• **Task goal**: Only the lines from the start of the material through the line containing "brush('paint_brush', 'short flat" are to be extracted, exactly as they appear.

• **Provided data**:
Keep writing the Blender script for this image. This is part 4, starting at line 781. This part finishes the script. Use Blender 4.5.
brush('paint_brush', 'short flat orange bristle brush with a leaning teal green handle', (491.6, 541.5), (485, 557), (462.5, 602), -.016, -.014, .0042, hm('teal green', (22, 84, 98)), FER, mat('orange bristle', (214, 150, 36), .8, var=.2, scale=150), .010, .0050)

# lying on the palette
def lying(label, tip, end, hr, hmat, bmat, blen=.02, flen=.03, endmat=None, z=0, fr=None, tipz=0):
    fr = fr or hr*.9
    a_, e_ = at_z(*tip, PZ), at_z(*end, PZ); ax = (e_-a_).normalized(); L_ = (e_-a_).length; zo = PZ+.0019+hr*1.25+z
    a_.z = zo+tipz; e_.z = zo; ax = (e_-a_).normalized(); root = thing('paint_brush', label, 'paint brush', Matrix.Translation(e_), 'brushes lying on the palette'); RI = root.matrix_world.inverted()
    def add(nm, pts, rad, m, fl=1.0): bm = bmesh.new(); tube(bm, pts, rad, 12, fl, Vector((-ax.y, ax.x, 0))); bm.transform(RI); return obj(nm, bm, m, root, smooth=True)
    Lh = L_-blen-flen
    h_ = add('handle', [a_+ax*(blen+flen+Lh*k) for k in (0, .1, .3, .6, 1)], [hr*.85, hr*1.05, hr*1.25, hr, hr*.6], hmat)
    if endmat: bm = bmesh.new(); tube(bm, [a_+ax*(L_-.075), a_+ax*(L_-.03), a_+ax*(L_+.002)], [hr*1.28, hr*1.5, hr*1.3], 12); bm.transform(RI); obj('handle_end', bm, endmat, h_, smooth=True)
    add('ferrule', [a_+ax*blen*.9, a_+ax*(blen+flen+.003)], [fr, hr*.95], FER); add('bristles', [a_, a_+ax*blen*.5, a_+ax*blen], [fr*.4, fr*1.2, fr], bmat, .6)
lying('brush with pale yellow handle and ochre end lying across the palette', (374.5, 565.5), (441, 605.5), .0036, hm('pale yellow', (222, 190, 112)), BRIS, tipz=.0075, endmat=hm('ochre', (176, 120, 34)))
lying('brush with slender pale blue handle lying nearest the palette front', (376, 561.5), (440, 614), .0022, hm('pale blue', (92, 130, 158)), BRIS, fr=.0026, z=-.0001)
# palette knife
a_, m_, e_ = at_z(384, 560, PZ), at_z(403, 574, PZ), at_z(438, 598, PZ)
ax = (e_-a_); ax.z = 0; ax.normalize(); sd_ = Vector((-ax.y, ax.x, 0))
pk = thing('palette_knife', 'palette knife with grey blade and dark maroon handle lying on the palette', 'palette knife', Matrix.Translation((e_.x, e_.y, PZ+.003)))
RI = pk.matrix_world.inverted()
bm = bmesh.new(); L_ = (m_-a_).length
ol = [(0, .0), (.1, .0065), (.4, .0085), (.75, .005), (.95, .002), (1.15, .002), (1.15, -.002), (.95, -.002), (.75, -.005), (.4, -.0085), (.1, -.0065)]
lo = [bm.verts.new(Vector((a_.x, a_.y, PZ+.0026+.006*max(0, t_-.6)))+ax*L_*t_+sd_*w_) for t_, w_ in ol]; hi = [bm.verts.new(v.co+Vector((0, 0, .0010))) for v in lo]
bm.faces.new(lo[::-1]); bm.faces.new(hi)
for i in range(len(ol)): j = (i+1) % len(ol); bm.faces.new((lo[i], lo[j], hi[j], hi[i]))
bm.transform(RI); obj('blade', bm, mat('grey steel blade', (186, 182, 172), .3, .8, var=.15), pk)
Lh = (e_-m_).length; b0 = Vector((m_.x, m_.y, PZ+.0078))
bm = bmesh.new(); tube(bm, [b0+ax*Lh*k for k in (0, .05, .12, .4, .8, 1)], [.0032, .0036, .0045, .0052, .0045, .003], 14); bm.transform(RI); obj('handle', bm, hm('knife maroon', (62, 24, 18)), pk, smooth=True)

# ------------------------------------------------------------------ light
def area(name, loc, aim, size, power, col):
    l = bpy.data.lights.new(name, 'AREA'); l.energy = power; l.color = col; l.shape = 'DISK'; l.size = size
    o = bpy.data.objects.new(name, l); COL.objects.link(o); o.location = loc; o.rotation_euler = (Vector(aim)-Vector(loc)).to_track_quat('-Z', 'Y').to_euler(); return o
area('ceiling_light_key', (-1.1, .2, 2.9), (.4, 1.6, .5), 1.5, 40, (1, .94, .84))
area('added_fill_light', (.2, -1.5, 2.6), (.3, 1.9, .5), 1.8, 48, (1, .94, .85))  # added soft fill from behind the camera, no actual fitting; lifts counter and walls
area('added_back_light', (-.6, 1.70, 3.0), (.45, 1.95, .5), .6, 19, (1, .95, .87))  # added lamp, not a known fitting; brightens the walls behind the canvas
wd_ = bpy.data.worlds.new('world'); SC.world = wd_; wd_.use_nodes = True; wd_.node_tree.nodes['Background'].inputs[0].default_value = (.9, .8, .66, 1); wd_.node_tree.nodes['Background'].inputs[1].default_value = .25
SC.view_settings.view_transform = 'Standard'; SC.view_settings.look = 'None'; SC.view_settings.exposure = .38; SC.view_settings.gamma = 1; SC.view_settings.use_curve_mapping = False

• **Task response**:
Keep writing the Blender script for this image. This is part 4, starting at line 781. This part finishes the script. Use Blender 4.5.
brush('paint_brush', 'short flat orange bristle brush with a leaning teal green handle', (491.6, 541.5), (485, 557), (462.5, 602), -.016, -.014, .0042, hm('teal green', (22, 84, 98)), FER, mat('orange bristle', (214, 150, 36), .8, var=.2, scale=150), .010, .0050)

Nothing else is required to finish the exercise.